WASHINGTON, 9 September 2003 — President Bush’s speech to the nation Sunday was notable for three vital foreign policy questions he did not address: Whether he still expects to find weapons of mass destruction in Iraq, what is he willing to offer France, Germany and other allies in exchange for their help there, whether the United States can prevent the collapse of the Middle East peace process.
Instead, Bush sought to portray the difficulties America faces in occupying Iraq as another phase in the war on terrorism that his administration has been waging since Sept. 11, 2001.
“The surest way to avoid attacks on our own people is to engage the enemy where he lives and plans,’’ Bush said in nationally televised speech, his first since May 1, when he declared an end to major combat operations in Iraq.
“We are fighting that enemy in Iraq and Afghanistan today, so that we do not meet him again on our own streets, in our own cities.’’ There is little doubt that Congress will approve the $87 billion Bush requested Sunday to pay for the war in Iraq and accelerate the reconstruction effort in Afghanistan. Lawmakers from both parties said the cost of a US failure in Iraq would be too high to contemplate.
The question is whether Democrats in Congress will try to attach conditions on the funding, or delay giving Bush the money until he gets a UN resolution that puts Iraq under an international mandate — and brings help from other nations in providing security in Iraq and paying the reconstruction bills. Rep. Jim Kolbe, R-Ariz., chairman of the House Appropriations Subcommittee on Foreign Operations, said he would resist any effort to condition US spending in Iraq to contributions from other countries.
“It’s in our national security to do this,’’ Kolbe said.
In March, Deputy Defense Secretary Paul Wolfowitz testified before Congress that the Iraqi reconstruction effort would quickly begin to pay for itself through oil sales. A postwar assessment of Iraq’s decrepit infrastructure, compounded by looting, sabotage and the lack of security, have quashed such hopes. Immediately after Bush’s speech, Sen. Joseph Biden Jr., D-Del., suggested that America’s wealthiest citizens be asked to postpone the tax cut they are scheduled to receive in order to pay for the Iraq occupation. Congress has been demanding for some time that the president announce a figure for the cost of the Iraq operation.
Of the $87 billion request, Kolbe said, “It’s a high price tag, but I think it’s a realistic price tag.’’ He said Congress would take a “hard look’’ at the request, and that he would push to make sure that reconstruction contracts are competitively bid.
‘’We’re going to ask questions about how it’s going to spent.”
In his speech, Bush noted that the United States wants to expand the international role in reconstructing Iraq and providing security. US military commanders have identified the internationalization of the Iraqi occupation force as key to defusing anti-American sentiment.

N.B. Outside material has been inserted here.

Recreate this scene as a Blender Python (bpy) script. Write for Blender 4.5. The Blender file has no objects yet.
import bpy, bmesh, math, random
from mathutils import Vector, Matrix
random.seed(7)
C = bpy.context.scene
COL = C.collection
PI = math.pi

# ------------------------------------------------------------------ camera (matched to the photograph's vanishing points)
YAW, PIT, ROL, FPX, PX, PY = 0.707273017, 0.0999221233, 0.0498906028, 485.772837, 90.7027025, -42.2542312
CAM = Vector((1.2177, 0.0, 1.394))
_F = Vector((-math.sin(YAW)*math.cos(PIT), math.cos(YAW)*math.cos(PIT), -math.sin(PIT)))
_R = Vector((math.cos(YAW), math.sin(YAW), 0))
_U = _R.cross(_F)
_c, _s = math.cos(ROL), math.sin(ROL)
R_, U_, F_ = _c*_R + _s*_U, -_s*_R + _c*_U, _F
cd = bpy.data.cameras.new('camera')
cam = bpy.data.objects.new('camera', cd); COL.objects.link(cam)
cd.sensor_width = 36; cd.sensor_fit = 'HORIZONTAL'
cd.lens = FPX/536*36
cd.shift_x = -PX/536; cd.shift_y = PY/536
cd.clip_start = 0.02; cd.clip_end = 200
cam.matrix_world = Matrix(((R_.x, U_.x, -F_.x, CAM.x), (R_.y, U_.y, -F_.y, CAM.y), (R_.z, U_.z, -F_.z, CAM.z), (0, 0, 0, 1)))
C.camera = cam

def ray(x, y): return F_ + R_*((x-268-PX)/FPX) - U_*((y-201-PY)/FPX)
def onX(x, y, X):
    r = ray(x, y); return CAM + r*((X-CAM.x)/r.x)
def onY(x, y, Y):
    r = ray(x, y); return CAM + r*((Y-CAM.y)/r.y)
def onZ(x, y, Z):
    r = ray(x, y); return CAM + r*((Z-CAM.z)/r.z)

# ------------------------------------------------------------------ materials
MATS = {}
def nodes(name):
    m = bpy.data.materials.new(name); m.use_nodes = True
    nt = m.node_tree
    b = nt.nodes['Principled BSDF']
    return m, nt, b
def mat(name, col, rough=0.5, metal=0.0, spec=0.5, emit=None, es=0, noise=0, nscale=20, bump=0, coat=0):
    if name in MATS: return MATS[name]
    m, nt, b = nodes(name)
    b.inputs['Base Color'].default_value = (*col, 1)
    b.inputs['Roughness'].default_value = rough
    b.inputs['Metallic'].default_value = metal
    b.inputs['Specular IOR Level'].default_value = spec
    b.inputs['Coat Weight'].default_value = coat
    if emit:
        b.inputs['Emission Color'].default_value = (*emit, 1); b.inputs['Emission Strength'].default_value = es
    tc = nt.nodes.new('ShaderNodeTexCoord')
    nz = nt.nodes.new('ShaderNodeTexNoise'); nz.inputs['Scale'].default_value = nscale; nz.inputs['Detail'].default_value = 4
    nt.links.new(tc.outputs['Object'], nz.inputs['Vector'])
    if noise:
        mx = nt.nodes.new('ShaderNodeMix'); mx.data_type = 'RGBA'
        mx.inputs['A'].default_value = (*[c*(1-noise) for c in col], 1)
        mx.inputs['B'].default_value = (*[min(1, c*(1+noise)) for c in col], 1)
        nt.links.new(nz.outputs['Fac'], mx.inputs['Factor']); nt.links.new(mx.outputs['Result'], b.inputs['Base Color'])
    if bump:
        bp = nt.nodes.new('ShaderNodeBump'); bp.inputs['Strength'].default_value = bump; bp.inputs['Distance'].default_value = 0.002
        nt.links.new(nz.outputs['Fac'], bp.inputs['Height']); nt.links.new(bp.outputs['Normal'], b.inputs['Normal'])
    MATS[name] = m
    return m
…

But several countries, including India, have said they would not contribute troops unless Iraq was being run under a UN mandate.
‘’We are committed to expanding international cooperation in the reconstruction and security of Iraq, just as we are in Afghanistan,” Bush said. The president said he had directed Secretary of State Colin L. Powell to introduce a new Security Council resolution that would authorize the creation of a multinational force in Iraq.
However, France and Germany rejected the draft resolution the Bush administration put forward last week, saying it did not sufficiently address handing over authority to an Iraqi government. The president did not indicate what, if anything, he was willing to do to change their mind.
Powell, in television appearances Sunday, indicated a willingness to negotiate with France and Germany, but called on them to study the US proposal and make specific suggestions before rejecting it out of hand.
‘’We want to move to sovereignty as quickly as possible,” Powell said Sunday on NBC’s ‘’Meet the Press.” ‘’But to think that somehow you could, tomorrow, wake up and say, ‘OK, fine, give sovereignty back to the Iraqi people,’ before you have a constitution, before you’ve had elections, before you’ve had the institution of democracy put in place, is not a reasonable statement to make,’’ Powell said.
Bush said the United States is proposing that the Iraqi Governing Council come up with its own timetable for adopting a constitution and holding elections.
However, Bush gave no ground — and no specifics — on any compromise with the Europeans who opposed the unilateral US decision to use force in Iraq. Instead, he simply said other nations have a duty to help. “We cannot let past differences interfere with present duties,’’ Bush said. Referring to the bombing of UN headquarters in Baghdad, he said, ‘’Terrorists in Iraq have attacked representatives of the civilized world, and opposing them must be the cause of the civilized world. Members of the United Nations now have an opportunity, and the responsibility, to assume a broader role in assuring that Iraq becomes a free and democratic nation.”
The Democratic presidential candidates said the cost of the war was too high and the administration’s exit strategy too vague.
‘’Tonight, the president offered glowing rhetoric but few specifics on how we will erase the mismanagement of this administration in Iraq,” said Sen. John Kerry, D-Mass. ‘’The president must now do what he should have done before the war began and go to the United Nations and our allies to build a true international coalition to share the burden of securing and rebuilding Iraq despite the administration’s abysmal record of doing just that.”